THE TASK: From the first line of the data below, repeat each line exactly until you reach the line with "34), 0.3), t)"; include that line too.

....................

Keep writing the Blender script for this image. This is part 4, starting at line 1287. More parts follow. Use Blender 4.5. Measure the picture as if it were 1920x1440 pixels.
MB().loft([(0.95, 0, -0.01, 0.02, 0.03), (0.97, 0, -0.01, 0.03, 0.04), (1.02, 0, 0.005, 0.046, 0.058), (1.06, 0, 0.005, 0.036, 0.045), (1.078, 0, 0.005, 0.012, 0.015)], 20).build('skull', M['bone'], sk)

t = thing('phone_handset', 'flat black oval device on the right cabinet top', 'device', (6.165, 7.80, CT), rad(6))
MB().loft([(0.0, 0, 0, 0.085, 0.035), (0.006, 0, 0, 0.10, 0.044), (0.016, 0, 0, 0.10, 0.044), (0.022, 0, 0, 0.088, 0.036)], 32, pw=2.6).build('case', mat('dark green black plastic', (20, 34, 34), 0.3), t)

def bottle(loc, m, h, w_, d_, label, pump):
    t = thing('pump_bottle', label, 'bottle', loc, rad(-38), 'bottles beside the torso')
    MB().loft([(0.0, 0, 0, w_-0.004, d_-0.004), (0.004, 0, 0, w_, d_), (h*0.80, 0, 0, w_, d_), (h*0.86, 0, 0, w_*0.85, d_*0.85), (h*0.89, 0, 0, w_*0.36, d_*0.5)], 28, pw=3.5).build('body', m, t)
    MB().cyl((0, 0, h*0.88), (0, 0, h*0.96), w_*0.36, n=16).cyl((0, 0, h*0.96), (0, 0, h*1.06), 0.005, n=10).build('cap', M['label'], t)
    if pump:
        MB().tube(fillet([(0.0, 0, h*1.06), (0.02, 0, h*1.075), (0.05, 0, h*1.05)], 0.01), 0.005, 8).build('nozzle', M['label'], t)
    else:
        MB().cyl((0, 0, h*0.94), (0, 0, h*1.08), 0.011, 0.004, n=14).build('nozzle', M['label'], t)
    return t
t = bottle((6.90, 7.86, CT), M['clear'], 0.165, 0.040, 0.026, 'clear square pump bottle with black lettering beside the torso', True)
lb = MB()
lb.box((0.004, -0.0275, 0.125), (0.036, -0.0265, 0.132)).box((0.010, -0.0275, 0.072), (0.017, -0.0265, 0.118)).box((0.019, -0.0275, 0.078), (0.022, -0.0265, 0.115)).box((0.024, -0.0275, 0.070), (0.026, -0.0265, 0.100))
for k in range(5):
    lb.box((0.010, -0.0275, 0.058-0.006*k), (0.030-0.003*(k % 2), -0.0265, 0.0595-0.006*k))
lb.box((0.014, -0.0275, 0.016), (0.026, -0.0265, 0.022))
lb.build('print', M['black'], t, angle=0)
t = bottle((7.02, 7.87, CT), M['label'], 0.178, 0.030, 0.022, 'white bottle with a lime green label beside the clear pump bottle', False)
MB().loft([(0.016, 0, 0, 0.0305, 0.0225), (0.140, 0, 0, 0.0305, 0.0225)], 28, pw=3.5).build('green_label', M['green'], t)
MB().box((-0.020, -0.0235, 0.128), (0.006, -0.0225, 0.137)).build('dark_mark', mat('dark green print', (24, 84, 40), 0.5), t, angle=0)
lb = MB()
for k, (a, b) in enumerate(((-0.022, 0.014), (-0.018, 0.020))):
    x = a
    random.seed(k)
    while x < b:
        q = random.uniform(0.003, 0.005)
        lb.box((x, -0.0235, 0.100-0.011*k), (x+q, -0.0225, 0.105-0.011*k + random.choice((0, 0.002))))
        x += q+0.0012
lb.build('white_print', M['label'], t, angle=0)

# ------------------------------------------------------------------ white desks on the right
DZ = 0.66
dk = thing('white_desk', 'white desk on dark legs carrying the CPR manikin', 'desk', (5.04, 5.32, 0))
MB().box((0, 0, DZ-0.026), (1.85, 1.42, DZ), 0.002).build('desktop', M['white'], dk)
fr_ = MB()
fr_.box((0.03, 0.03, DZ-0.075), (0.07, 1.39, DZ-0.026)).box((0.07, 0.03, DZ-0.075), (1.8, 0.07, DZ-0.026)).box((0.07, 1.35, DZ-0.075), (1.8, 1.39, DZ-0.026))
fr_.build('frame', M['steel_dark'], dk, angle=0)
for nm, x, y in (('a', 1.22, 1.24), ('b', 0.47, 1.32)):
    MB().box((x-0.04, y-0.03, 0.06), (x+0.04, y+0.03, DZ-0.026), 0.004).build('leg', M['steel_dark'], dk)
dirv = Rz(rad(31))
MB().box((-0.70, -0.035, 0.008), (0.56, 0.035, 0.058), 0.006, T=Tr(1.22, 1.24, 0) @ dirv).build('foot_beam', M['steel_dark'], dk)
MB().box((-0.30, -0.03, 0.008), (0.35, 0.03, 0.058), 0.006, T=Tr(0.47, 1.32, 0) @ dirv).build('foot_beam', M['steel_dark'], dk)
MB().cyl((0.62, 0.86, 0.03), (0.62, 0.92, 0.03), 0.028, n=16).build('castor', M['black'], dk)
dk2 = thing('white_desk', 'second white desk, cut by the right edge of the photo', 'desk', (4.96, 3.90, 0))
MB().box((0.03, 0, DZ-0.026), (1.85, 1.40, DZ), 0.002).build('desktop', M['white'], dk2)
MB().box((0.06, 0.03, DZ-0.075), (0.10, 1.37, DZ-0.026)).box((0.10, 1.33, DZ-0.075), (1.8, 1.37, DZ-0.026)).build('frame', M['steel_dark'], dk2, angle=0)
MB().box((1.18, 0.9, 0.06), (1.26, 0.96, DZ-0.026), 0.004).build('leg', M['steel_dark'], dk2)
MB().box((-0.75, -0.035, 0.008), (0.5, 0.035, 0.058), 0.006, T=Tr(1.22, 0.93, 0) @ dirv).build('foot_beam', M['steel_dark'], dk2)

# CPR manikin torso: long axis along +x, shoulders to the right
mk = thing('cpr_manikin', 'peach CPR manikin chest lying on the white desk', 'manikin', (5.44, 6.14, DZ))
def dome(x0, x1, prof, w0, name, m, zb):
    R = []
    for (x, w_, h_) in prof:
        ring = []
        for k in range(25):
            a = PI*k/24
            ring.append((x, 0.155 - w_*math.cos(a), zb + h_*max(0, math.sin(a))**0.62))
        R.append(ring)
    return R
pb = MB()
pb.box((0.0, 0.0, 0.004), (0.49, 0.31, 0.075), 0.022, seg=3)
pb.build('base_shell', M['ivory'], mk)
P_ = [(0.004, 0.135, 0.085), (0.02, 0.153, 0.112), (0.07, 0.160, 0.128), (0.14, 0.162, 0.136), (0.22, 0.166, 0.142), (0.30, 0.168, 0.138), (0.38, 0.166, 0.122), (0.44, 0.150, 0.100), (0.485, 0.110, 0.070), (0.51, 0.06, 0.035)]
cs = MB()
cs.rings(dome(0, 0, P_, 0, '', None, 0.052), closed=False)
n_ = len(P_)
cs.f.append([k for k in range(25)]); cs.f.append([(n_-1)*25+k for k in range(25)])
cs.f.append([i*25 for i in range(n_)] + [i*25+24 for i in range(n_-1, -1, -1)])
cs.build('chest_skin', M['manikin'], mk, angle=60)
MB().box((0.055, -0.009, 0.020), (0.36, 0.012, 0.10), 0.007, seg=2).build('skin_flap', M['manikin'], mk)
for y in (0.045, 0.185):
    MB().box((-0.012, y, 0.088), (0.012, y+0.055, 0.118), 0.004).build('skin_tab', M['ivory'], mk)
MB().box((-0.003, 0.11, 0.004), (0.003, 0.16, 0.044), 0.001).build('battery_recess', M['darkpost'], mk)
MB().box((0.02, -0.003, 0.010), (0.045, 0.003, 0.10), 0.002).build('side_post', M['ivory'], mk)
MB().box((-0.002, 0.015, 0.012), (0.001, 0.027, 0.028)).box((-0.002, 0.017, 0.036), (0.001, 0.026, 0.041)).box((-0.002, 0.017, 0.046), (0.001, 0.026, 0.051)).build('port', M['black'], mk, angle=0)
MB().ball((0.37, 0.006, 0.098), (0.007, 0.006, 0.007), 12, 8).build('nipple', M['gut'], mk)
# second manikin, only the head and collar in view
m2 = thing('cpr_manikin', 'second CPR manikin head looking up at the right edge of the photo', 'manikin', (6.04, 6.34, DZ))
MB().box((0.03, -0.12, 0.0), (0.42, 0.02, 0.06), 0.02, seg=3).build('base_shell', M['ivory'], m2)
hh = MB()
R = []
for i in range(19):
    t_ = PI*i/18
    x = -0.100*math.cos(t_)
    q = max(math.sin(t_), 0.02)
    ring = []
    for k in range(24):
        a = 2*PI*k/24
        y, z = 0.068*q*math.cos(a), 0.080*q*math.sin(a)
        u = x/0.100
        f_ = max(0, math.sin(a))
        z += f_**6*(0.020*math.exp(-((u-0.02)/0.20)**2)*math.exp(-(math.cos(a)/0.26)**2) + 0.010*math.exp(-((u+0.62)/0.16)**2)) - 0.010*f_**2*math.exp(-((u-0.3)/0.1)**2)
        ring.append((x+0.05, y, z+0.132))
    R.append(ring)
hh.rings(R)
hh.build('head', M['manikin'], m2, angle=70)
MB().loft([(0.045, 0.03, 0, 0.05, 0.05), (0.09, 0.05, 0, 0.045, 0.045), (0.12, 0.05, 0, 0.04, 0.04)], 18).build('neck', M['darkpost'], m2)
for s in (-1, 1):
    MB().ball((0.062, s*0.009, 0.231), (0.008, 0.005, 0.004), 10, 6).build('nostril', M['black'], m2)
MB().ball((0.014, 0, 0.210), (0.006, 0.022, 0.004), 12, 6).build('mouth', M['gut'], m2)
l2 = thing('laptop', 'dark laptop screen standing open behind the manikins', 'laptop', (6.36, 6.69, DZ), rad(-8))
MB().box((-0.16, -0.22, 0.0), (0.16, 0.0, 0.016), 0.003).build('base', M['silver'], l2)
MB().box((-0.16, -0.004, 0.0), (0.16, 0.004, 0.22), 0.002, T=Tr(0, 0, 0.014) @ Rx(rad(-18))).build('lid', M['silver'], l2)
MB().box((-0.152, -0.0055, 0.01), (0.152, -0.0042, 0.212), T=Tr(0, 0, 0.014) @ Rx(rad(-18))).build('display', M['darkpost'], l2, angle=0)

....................

ANSWER TO THE TASK:
Keep writing the Blender script for this image. This is part 4, starting at line 1287. More parts follow. Use Blender 4.5. Measure the picture as if it were 1920x1440 pixels.
MB().loft([(0.95, 0, -0.01, 0.02, 0.03), (0.97, 0, -0.01, 0.03, 0.04), (1.02, 0, 0.005, 0.046, 0.058), (1.06, 0, 0.005, 0.036, 0.045), (1.078, 0, 0.005, 0.012, 0.015)], 20).build('skull', M['bone'], sk)

t = thing('phone_handset', 'flat black oval device on the right cabinet top', 'device', (6.165, 7.80, CT), rad(6))
MB().loft([(0.0, 0, 0, 0.085, 0.035), (0.006, 0, 0, 0.10, 0.044), (0.016, 0, 0, 0.10, 0.044), (0.022, 0, 0, 0.088, 0.036)], 32, pw=2.6).build('case', mat('dark green black plastic', (20, 34, 34), 0.3), t)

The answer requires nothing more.